Here we have three very different projects, one of which is ongoing. They all share the fact that they could not exist without the internet.

Mouchette

Mouchette was a fairly early internet artwork created by the pseudonymous “Mouchette,” a girl who is “nearly thirteen years old” and “an artist.” Years later it was revealed that the website was actually created by artist Martine Neddam, who is known in the digital art world for her personae (she is also the artist behind David Still and XiaoQian).

The site was based on Mouchette, a 1937 novel by Georges Bernanos. It explores themes of sex and death and is made more disturbing by the age of the supposed site owner. There’s a story and it’s not necessarily one most people would want to linger on, but you have to appreciate the time that went into it.

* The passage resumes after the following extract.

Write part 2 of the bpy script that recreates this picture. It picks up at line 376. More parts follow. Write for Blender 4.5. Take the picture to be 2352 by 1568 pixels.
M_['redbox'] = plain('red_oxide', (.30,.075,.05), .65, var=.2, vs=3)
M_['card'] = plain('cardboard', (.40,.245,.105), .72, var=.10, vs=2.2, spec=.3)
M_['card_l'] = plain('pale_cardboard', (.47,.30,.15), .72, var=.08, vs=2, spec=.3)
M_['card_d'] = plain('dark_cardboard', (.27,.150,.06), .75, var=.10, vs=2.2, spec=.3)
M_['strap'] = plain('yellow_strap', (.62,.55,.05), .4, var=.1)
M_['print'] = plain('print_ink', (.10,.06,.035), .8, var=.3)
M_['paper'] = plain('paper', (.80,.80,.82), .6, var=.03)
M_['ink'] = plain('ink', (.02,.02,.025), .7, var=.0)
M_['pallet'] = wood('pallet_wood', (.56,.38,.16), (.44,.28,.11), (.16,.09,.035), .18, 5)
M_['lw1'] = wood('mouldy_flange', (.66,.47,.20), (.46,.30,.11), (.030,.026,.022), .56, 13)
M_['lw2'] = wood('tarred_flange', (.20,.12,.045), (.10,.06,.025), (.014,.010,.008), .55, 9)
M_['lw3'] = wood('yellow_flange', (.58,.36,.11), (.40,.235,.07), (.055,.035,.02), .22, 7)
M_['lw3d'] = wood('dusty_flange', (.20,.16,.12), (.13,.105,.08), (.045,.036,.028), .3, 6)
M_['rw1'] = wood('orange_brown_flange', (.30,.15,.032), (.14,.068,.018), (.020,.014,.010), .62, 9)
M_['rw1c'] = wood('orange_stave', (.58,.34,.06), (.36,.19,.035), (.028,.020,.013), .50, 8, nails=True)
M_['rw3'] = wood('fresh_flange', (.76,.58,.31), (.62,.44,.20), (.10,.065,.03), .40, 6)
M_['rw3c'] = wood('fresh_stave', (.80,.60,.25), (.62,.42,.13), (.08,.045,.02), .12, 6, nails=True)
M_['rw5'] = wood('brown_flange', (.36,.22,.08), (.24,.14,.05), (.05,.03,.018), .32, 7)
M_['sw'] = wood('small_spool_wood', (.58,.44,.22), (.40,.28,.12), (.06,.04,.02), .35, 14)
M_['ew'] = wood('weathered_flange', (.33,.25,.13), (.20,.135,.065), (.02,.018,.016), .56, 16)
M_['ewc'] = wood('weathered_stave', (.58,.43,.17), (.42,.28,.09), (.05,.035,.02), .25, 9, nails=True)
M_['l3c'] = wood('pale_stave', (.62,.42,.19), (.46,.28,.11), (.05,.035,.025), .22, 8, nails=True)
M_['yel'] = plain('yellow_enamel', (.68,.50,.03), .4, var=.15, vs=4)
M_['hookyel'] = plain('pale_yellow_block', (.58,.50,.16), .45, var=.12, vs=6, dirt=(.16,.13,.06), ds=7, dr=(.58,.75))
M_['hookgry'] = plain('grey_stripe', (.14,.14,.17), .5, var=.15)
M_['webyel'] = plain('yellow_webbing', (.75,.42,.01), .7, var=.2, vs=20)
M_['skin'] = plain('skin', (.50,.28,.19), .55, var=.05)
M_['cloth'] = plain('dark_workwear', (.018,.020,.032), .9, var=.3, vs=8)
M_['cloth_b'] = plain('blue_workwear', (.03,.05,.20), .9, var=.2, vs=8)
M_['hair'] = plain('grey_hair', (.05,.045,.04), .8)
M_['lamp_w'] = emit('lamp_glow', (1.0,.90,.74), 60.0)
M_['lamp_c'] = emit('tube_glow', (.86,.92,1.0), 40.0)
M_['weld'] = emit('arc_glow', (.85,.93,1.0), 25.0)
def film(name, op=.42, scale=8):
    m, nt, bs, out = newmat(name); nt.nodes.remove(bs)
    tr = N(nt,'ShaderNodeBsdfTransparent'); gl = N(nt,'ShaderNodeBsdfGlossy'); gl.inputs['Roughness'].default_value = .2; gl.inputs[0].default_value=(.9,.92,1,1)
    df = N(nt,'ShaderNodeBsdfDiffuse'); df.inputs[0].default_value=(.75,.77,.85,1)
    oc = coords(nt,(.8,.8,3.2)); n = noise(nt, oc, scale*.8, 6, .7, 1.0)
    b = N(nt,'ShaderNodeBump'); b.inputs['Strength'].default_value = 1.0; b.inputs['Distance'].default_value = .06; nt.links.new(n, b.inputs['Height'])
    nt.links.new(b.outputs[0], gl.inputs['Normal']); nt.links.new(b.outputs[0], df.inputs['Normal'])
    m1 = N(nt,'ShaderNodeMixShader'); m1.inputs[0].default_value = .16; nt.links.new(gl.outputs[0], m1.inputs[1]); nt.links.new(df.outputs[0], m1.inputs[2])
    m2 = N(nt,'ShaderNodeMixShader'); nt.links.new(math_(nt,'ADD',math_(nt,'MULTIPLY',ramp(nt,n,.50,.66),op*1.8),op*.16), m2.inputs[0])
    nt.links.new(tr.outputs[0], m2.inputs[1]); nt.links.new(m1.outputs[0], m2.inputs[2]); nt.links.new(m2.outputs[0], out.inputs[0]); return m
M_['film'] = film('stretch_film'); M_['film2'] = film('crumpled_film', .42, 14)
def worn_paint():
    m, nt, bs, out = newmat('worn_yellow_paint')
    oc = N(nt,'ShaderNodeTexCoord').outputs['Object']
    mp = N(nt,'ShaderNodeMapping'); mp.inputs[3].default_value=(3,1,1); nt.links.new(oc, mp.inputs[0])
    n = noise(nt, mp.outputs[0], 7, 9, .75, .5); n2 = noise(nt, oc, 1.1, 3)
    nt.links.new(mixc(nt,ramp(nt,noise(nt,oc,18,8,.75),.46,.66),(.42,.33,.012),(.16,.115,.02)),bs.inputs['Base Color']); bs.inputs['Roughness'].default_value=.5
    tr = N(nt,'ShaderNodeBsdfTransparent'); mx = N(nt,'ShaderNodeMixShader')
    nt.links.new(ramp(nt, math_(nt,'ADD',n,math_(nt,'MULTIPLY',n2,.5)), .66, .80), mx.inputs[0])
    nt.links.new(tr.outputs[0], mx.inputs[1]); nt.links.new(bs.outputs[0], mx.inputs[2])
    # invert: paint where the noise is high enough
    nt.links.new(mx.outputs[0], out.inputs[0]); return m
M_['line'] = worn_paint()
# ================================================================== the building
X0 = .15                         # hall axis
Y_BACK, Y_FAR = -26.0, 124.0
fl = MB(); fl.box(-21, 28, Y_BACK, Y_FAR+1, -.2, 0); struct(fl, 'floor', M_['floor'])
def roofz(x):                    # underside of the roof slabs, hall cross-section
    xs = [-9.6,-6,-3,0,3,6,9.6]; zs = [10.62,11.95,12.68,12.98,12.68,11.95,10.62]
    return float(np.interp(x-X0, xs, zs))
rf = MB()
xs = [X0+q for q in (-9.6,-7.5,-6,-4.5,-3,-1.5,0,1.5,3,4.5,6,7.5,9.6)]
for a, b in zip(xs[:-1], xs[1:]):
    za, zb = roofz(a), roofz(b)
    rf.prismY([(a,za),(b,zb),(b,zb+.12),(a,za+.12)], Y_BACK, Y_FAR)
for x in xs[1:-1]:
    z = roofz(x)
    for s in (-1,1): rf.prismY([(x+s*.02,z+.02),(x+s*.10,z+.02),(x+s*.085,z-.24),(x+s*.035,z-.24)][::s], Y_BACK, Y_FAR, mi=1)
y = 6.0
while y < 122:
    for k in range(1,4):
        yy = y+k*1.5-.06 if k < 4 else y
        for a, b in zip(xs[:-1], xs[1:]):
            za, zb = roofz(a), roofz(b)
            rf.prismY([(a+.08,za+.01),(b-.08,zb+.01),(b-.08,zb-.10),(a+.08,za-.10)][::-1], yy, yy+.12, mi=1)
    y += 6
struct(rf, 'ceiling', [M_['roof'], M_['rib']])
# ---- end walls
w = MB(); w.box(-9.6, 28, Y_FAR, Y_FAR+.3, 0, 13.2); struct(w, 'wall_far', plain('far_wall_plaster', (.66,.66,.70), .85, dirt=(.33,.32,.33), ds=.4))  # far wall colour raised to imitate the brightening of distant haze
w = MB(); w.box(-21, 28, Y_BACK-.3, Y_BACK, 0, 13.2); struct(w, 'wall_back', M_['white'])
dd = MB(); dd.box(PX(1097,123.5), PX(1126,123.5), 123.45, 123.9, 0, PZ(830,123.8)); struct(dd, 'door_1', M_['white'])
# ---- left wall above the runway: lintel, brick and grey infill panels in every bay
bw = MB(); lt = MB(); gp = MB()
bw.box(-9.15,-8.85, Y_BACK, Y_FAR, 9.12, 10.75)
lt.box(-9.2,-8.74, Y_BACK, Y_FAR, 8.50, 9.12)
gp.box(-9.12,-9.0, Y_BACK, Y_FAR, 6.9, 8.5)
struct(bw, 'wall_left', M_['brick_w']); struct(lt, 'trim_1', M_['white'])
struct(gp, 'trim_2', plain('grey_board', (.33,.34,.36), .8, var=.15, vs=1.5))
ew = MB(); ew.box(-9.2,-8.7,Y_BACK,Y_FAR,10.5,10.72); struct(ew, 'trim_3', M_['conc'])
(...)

I first discovered Mouchette when I took a digital art class in college and was surprised to find that she is still online today. Back then, you could submit your email address and receive messages from Mouchette a few days later and perhaps that’s why I’ve never quite been able to shake her, despite receiving her last missive in 2011.

The Lizzie Bennet Diaries

Vlogging was in its heyday in the 2010s and so the Lizzie Bennet Diaries were truly of their moment. There were YouTube channels for the various characters of this Pride and Prejudice retelling. Though the story itself is told in a fairly linear way, Ashley Clements, as Elizabeth Bennet, would also respond to (real) audience questions in character in separate Q&A vlogs. Spinoff vlogs in the form of faux instructional videos and demos were also created.

Lizzie, a graduate student in communications, lives with her parents and two sisters, Jane and Lydia. She begins a vlog series with her friend, Charlotte. When new neighbors Bing Lee and William Darcey move into a nearby mansion, Lizzie’s mother schemes to match Bing with one of the girls and…you know where this is going, right?

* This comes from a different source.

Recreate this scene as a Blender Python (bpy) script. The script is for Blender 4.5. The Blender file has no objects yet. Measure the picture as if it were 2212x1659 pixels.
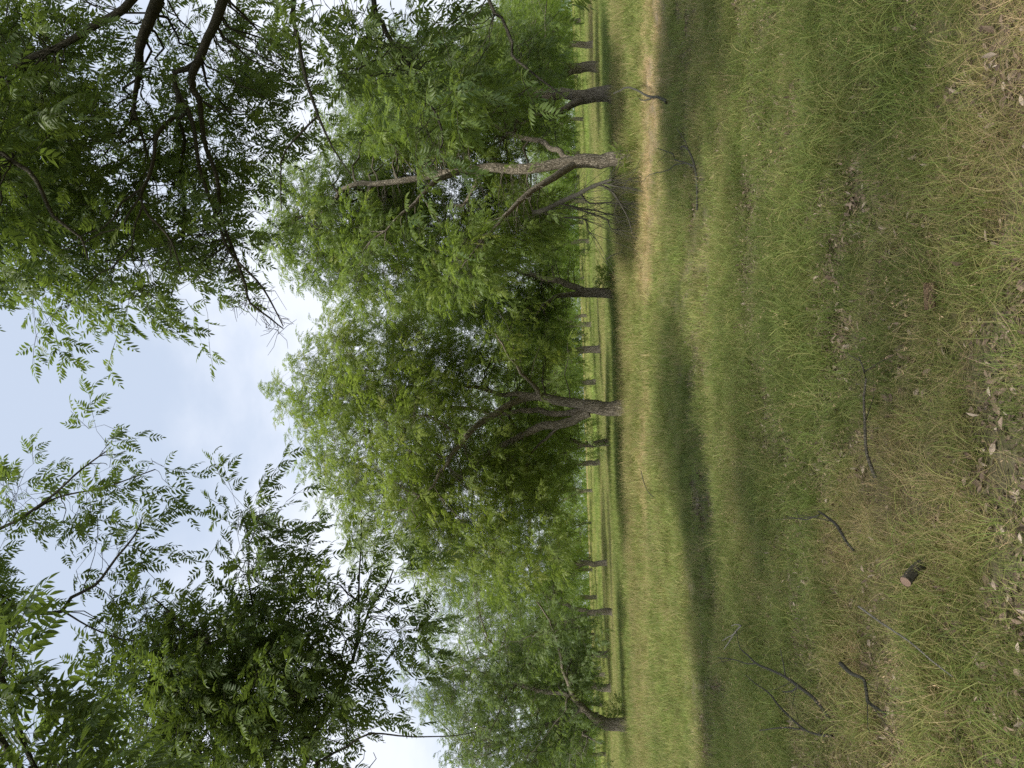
import bpy, math, random
import numpy as np
from mathutils import Vector, Matrix, Euler

# ------------------------------------------------------------------ camera, sky, sun, exposure
SC = bpy.context.scene
FPX = 715.0                       # focal length in pixels of a 1024 px wide picture
PITCH, ROLL, CAMH = math.radians(6.1), math.radians(1.8), 1.6
F = Vector((0, math.cos(PITCH), math.sin(PITCH)))
R = Vector((1, 0, 0)); U = R.cross(F)
CX = -U*math.cos(ROLL) - R*math.sin(ROLL)      # the photograph was taken with the phone turned on its side
CY = R*math.cos(ROLL) - U*math.sin(ROLL)
CAMP = Vector((0, 0, CAMH))
cd = bpy.data.cameras.new("camera"); cam = bpy.data.objects.new("camera", cd)
SC.collection.objects.link(cam)
cd.sensor_width = 36; cd.lens = FPX/1024*36; cd.clip_start = .05; cd.clip_end = 6000
m = Matrix.Identity(4)
for i in range(3):
    m[i][0] = CX[i]; m[i][1] = CY[i]; m[i][2] = -F[i]; m[i][3] = CAMP[i]
cam.matrix_world = m
SC.camera = cam

SUN_EL, SUN_AZ = math.radians(59), math.radians(206)      # azimuth clockwise from +Y: behind the camera and to its left
sd = Vector((math.sin(SUN_AZ)*math.cos(SUN_EL), math.cos(SUN_AZ)*math.cos(SUN_EL), math.sin(SUN_EL)))
sl = bpy.data.lights.new("sun", 'SUN'); sl.energy = 3.4; sl.angle = math.radians(9); sl.color = (1, .955, .88)
so = bpy.data.objects.new("sun", sl); SC.collection.objects.link(so)
so.rotation_euler = sd.to_track_quat('Z', 'Y').to_euler()

W = bpy.data.worlds.new("World"); SC.world = W; W.use_nodes = True
nt = W.node_tree; nt.nodes.clear()
def N(t, kind, **kw):
    n = t.nodes.new(kind)
    for k, v in kw.items():
        setattr(n, k, v)
    return n
sky = N(nt, 'ShaderNodeTexSky', sky_type='NISHITA', sun_disc=False, sun_elevation=SUN_EL, sun_rotation=SUN_AZ,
        altitude=100, air_density=1.0, dust_density=2.5, ozone_density=2.0)
tc = N(nt, 'ShaderNodeTexCoord'); sep = N(nt, 'ShaderNodeSeparateXYZ')
nt.links.new(tc.outputs['Generated'], sep.inputs[0])
zz = N(nt, 'ShaderNodeMath', operation='ADD'); zz.inputs[1].default_value = .35
zm = N(nt, 'ShaderNodeMath', operation='MAXIMUM'); zm.inputs[1].default_value = .2
nt.links.new(sep.outputs[2], zz.inputs[0]); nt.links.new(zz.outputs[0], zm.inputs[0])
dv = N(nt, 'ShaderNodeVectorMath', operation='DIVIDE'); cz = N(nt, 'ShaderNodeCombineXYZ')
for i in range(3): nt.links.new(zm.outputs[0], cz.inputs[i])
nt.links.new(tc.outputs['Generated'], dv.inputs[0]); nt.links.new(cz.outputs[0], dv.inputs[1])
no = N(nt, 'ShaderNodeTexNoise'); no.inputs['Scale'].default_value = 2.6; no.inputs['Detail'].default_value = 7
no.inputs['Roughness'].default_value = .52
mp = N(nt, 'ShaderNodeMapping'); mp.inputs['Location'].default_value = (3.1, 1.7, .4)
nt.links.new(dv.outputs[0], mp.inputs[0]); nt.links.new(mp.outputs[0], no.inputs['Vector'])
# thicker veil low down, thin veil overhead
el = N(nt, 'ShaderNodeMapRange'); el.inputs[1].default_value = .34; el.inputs[2].default_value = .62
el.inputs[3].default_value = .22; el.inputs[4].default_value = -.10
nt.links.new(sep.outputs[2], el.inputs[0])
ad = N(nt, 'ShaderNodeMath', operation='ADD'); nt.links.new(no.outputs[0], ad.inputs[0]); nt.links.new(el.outputs[0], ad.inputs[1])
cr = N(nt, 'ShaderNodeMapRange', interpolation_type='SMOOTHSTEP')
cr.inputs[1].default_value = .40; cr.inputs[2].default_value = .74; cr.inputs[3].default_value = .0; cr.inputs[4].default_value = .95
nt.links.new(ad.outputs[0], cr.inputs[0])
veil = N(nt, 'ShaderNodeMix', data_type='RGBA'); veil.inputs[0].default_value = .80
veil.inputs[7].default_value = (5.2, 5.95, 7.2, 1)
nt.links.new(sky.outputs[0], veil.inputs[6])
mx = N(nt, 'ShaderNodeMix', data_type='RGBA'); mx.inputs[7].default_value = (7.0, 7.35, 8.1, 1)
nt.links.new(cr.outputs[0], mx.inputs[0]); nt.links.new(veil.outputs[2], mx.inputs[6])
bg = N(nt, 'ShaderNodeBackground'); bg.inputs[1].default_value = .068
wo = N(nt, 'ShaderNodeOutputWorld')
nt.links.new(mx.outputs[2], bg.inputs[0]); nt.links.new(bg.outputs[0], wo.inputs[0])

SC.view_settings.view_transform = 'Standard'; SC.view_settings.look = 'None'
SC.view_settings.exposure = 1.05; SC.view_settings.gamma = 1; SC.view_settings.use_curve_mapping = False
SC.render.engine = 'CYCLES'
c = SC.cycles
c.max_bounces = 4; c.diffuse_bounces = 3; c.glossy_bounces = 1; c.transmission_bounces = 3; c.transparent_max_bounces = 4
c.sample_clamp_indirect = 2; c.caustics_reflective = False; c.caustics_refractive = False; c.use_denoising = False; c.denoiser = 'OPENIMAGEDENOISE'; c.denoising_input_passes = 'RGB_ALBEDO_NORMAL'
c.use_adaptive_sampling = False; c.denoising_prefilter = 'ACCURATE'

# ------------------------------------------------------------------ small tools
S = 1024/2212                     # positions below are measured on a 2212 px wide view of the photograph
def pix(px, py, D):
    d = F + CX*((px*S-512)/FPX) + CY*((384-py*S)/FPX)
    return CAMP + d*(D/d.y)
RS = np.random.RandomState(7)
HSH = np.random.RandomState(99).rand(256, 256)
def vnoise(x, y):
    x = np.asarray(x, float); y = np.asarray(y, float)
    xi = np.floor(x).astype(int); yi = np.floor(y).astype(int)
    fx = x-xi; fy = y-yi; fx = fx*fx*(3-2*fx); fy = fy*fy*(3-2*fy)
    a = HSH[xi & 255, yi & 255]; b = HSH[(xi+1) & 255, yi & 255]
    c_ = HSH[xi & 255, (yi+1) & 255]; d = HSH[(xi+1) & 255, (yi+1) & 255]
    return (a*(1-fx)+b*fx)*(1-fy)+(c_*(1-fx)+d*fx)*fy
def fbm(x, y, s, o=4, seed=0):
    v = 0; a = .5; t = 0
    for k in range(o):
        v = v+a*vnoise(np.asarray(x)/s+17.3*k+seed*31.7, np.asarray(y)/s-9.1*k+seed*12.9); t += a; a *= .5; s = s/2.03
    return v/t
def sstep(a, b, x):
    t = np.clip((np.asarray(x, float)-a)/(b-a), 0, 1); return t*t*(3-2*t)
def ground_z(x, y):
    x = np.asarray(x, float); y = np.asarray(y, float)
    near = 1-sstep(60, 140, np.hypot(x, y))
    return .28*sstep(13, 34, y) + 2.3*sstep(45, 210, y) + (fbm(x, y, 13, 2, 12)-.5)*.42*sstep(24, 42, y) + near*((fbm(x, y, 7, 2, 3)-.5)*.18 + (fbm(x, y, 1.1, 2, 4)-.5)*.05) - near*.02
def ghit(px, py, lift=0):
    d = F + CX*((px*S-512)/FPX) + CY*((384-py*S)/FPX)
    t = 5.
    for _ in range(40):
        p = CAMP+d*t; g = float(ground_z(p.x, p.y))+lift
        t = (CAMH-g)/max(-d.z, 1e-3)
    return CAMP+d*t
def path_line(x):
    return 18.6-.45*np.clip(x, -12, 12)+3.2*(fbm(x, x*0, 5, 3, 8)-.5)
def straw_map(x, y):               # 1 on the mown tan strip
    e = (y-path_line(x)+3.4*(fbm(x, y, 1.6, 3, 55)-.5))/(2.3+1.6*(fbm(x, y, 2.2, 3, 5)-.5)+1.7*sstep(-3, 3, x))
    g = (.25+.75*sstep(.36, .52, fbm(x, y, 2.2, 3, 21)))*(.40+.55*sstep(-9, -1, x))
    return np.exp(-e*e*1.3)*g
def dry_map(x, y):                 # how dry the grass is
    n = fbm(x, y, 1.15, 4, 1); n2 = fbm(x*.55, y, 4.5, 3, 2)
    k = sstep(.42, .76, .6*n+.4*n2)*(.8+.2*sstep(3, 5, y))
    k = k*(1-.62*sstep(4.2, 8, y))*(1-.5*sstep(18, 30, y)) 
    far = .34*sstep(26, 60, y)*sstep(.42, .6, fbm(x*.2, y, 6, 3, 9))
    strip = .75*sstep(.42, .62, fbm(x*.12, y, 3.1, 3, 17))*sstep(140, 180, y)
    return np.clip(np.maximum(np.maximum(k*.95, straw_map(x, y)*1.05), far)+strip, 0, 1)
def bare_map(x, y):                # litter showing through near the camera
    n = fbm(x, y*.9, .95, 3, 6)
    return sstep(.52, .62, n)*(1-sstep(8, 15, y))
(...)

If you missed this media moment but, like me, have always meant to catch up (2012 was not my best year), you can watch starting from episode 1 on YouTube or by streaming it on AppleTV+.

Question Mark, Ohio

Begun as a project on Instagram, Question Mark, Ohio has expanded to more websites and Twitter accounts than have probably been found at this point. Launched by Joe Meno and Dan Sinker, it follows the story of Violet, a young girl in Question Mark, a town where things keep disappearing. The art is AI-generated and adds to the spooky, slightly-off-kilter sense of the town itself. The project was built six months before it launched in April 2023. It is meant to be a novel written across “the whole internet.”

Violet hates French class and provides updates on town plays. Everything is going on as usual in Question Mark, a town where most students will end up working at the envelope factory, until her neighbor’s cat, Mr. Business, goes missing and joins the untold number of other missing things in Question Mark.

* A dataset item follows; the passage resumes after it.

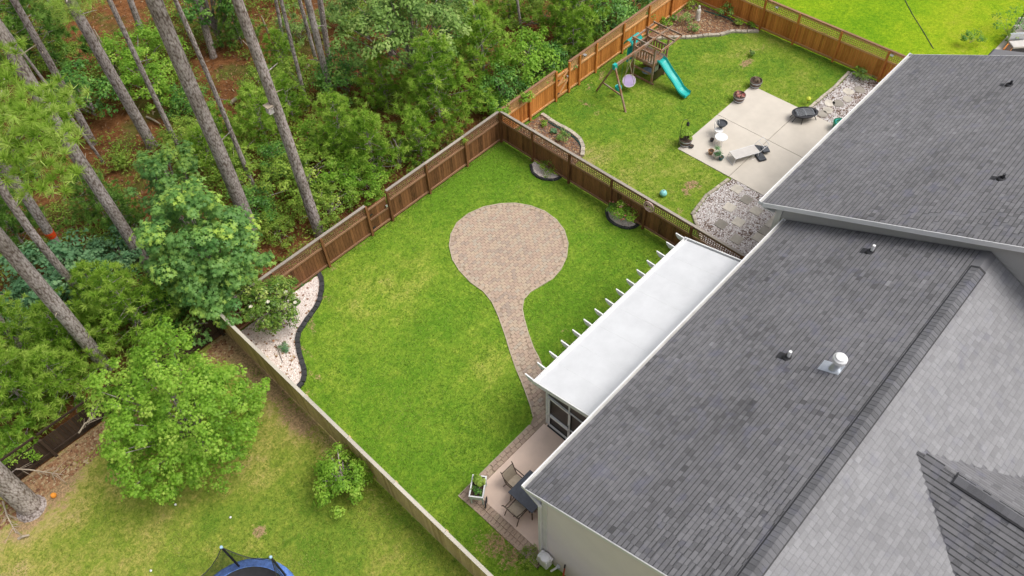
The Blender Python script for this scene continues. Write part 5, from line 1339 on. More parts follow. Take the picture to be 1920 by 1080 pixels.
# ------------------------------------------------------------------ objects on our patio
th = thing('patio_table', 'square dark slate patio table half under the roof corner', 'table', (7.6, 7.48, .045))
q = MB(); q.cbox((7.6, 7.48, .715), 1.10, 1.10, .035); q.build('tabletop', M['slate'], th, bevel=.008)
q = MB(); q.cbox((7.6, 7.48, .68), 1.0, 1.0, .04); q.build('apron', M['bronze'], th)
for sx in (-1, 1):
    for sy in (-1, 1):
        q = MB(); c = Vector((7.6+sx*.46, 7.48+sy*.46, 0)); q.tube([c+Vector((sx*.05, sy*.05, .045)), c+Vector((0, 0, .68))], .022, 8); q.build('leg', M['bronze'], th)
def chair(label, x, y, rz):
    th = thing('patio_chair', label, 'chair', (0, 0, 0), 'sling chairs round the patio table')
    P = lambda x_, y_, z_: Vector((x_, y_, z_))
    # local: faces -y, back at +y
    q = MB(); q.hexa([P(-.24, -.24, .40), P(.24, -.24, .40), P(.24, .22, .375), P(-.24, .22, .375), P(-.24, -.24, .415), P(.24, -.24, .415), P(.24, .22, .39), P(-.24, .22, .39)]); q.build('seat', M['sling'], th)
    q = MB(); q.hexa([P(-.24, .22, .40), P(.24, .22, .40), P(.24, .235, .40), P(-.24, .235, .40), P(-.24, .38, .92), P(.24, .38, .92), P(.24, .395, .92), P(-.24, .395, .92)]); q.build('backrest', M['sling'], th)
    for sx in (-1, 1):
        x_ = sx*.265
        q = MB(); q.tube([P(x_, -.26, .41), P(x_, .2, .39), P(x_, .26, .46), P(x_, .40, .94), P(x_, .45, 1.0)], .017, 7); q.build('side_rail', M['bronze'], th)
        q = MB(); q.tube([P(x_, .34, .68), P(sx*.285, .1, .64), P(sx*.285, -.2, .63), P(sx*.275, -.30, .58), P(sx*.27, -.27, .45)], .019, 7); q.build('armrest', M['bronze'], th)
        q = MB(); q.tube([P(x_, -.24, .40), P(sx*.28, -.28, .0)], .017, 7); q.build('leg', M['bronze'], th)
        q = MB(); q.tube([P(x_, .2, .39), P(sx*.28, .30, .18), P(sx*.285, .36, .0)], .017, 7); q.build('leg', M['bronze'], th)
    q = MB(); q.tube([P(-.265, .40, .93), P(.265, .40, .93)], .014, 7); q.tube([P(-.265, -.25, .4), P(.265, -.25, .4)], .014, 7); q.build('crossbar', M['bronze'], th)
    th.location = (x, y, .045); th.rotation_euler = (0, 0, rz); return th
chair('beige sling chair at the lawn side of the patio table, backrest facing the lawn', 7.57, 8.15, 0)
chair('beige sling chair on the fence side of the patio table, seat fully visible', 6.93, 7.48, math.pi/2)
chair('beige sling chair mostly hidden behind the white house corner board', 7.62, 6.80, math.pi)
# wheeled planter
th = thing('planter_cart', 'pale green wheeled planter trough with yellow green plants at the patio corner', 'planter', (6.5, 8.93, .03))
A_ = Vector((6.82, 9.15, 0)); B_ = Vector((6.19, 8.70, 0)); u_ = (B_-A_).normalized(); n_v = Vector((-u_.y, u_.x, 0)); Lc = (B_-A_).length; hw_ = .235
def pc_box(mb, s0, s1, t0, t1, z0, z1, flare=0, t=.5):
    f = lambda s, tt, z: A_+u_*s+n_v*tt+Vector((0, 0, z))
    mb.hexa([f(s0, t0, z0), f(s1, t0, z0), f(s1, t1, z0), f(s0, t1, z0), f(s0, t0, z1), f(s1, t0, z1), f(s1, t1, z1), f(s0, t1, z1)], t)
for s0, s1, t0, t1 in ((0, .02, -hw_, hw_), (Lc-.02, Lc, -hw_, hw_), (.02, Lc-.02, -hw_, -hw_+.02), (.02, Lc-.02, hw_-.02, hw_)):
    for z0, z1 in ((.50, .61), (.614, .72)):
        q = MB(); pc_box(q, s0, s1, t0, t1, z0, z1); q.build('side_board', M['mint'], th)
q = MB(); pc_box(q, -.015, .03, -hw_-.015, hw_+.015, .722, .742); pc_box(q, Lc-.03, Lc+.015, -hw_-.015, hw_+.015, .722, .742); pc_box(q, .03, Lc-.03, -hw_-.015, -hw_+.03, .722, .742); pc_box(q, .03, Lc-.03, hw_-.03, hw_+.015, .722, .742); q.build('rim', M['white'], th)
q = MB(); pc_box(q, .02, Lc-.02, -hw_+.02, hw_-.02, .5, .66); q.build('soil', M['soil'], th)
for s_, t_ in ((.04, -.2), (.04, .2), (Lc-.05, -.2), (Lc-.05, .2)):
    q = MB(); c = A_+u_*s_+n_v*t_; q.beam(c+Vector((0, 0, .03)), c+Vector((0, 0, .5)), .04, .04); q.build('leg', M['mint'], th)
c = A_+u_*(Lc-.06)+n_v*(hw_+.07)
q = MB(); pts = [c+u_*(.19*math.cos(rad(a)))+Vector((0, 0, .22+.19*math.sin(rad(a)))) for a in range(0, 361, 18)]; q.tube(pts, .018, 6); 
for a in range(0, 180, 30): q.tube([c+u_*(.185*math.cos(rad(a)))+Vector((0, 0, .22+.185*math.sin(rad(a)))), c-u_*(.185*math.cos(rad(a)))+Vector((0, 0, .22-.185*math.sin(rad(a))))], .006, 4)
q.build('wheel', M['darkmetal'], th)
th2 = little_plant('planter_greens', 'yellow green lettuce like plants in the back half of the wheeled planter', A_+u_*.24+Vector((0, 0, .66)), .21, .30, 'needle_far', 300, .11, 91, 'plant', asp=.7)
little_plant('planter_greens', 'dark green herbs in the front half of the wheeled planter', A_+u_*.56+Vector((0, 0, .66)), .20, .20, 'leaf_dark', 380, .06, 92, 'plant')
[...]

The story is expected to carry on for a year and you can get started by following the account @violetinquestion on Instagram. The deeper you go, the more you’ll find. I followed some links and ended up on the website of a 3rd grade teacher in Question Mark that managed to both seem eerie and also exactly like every other elementary school teacher’s class website I’ve ever seen. If you’d like to get caught up on the goings-on in Question Mark, check out the local library.

It’s exciting to be part of a story where you can pick your own path and discover things at your own speed. It is a good reminder that there are so many different ways to tell a story, even a classic story, and that we all have stories to tell.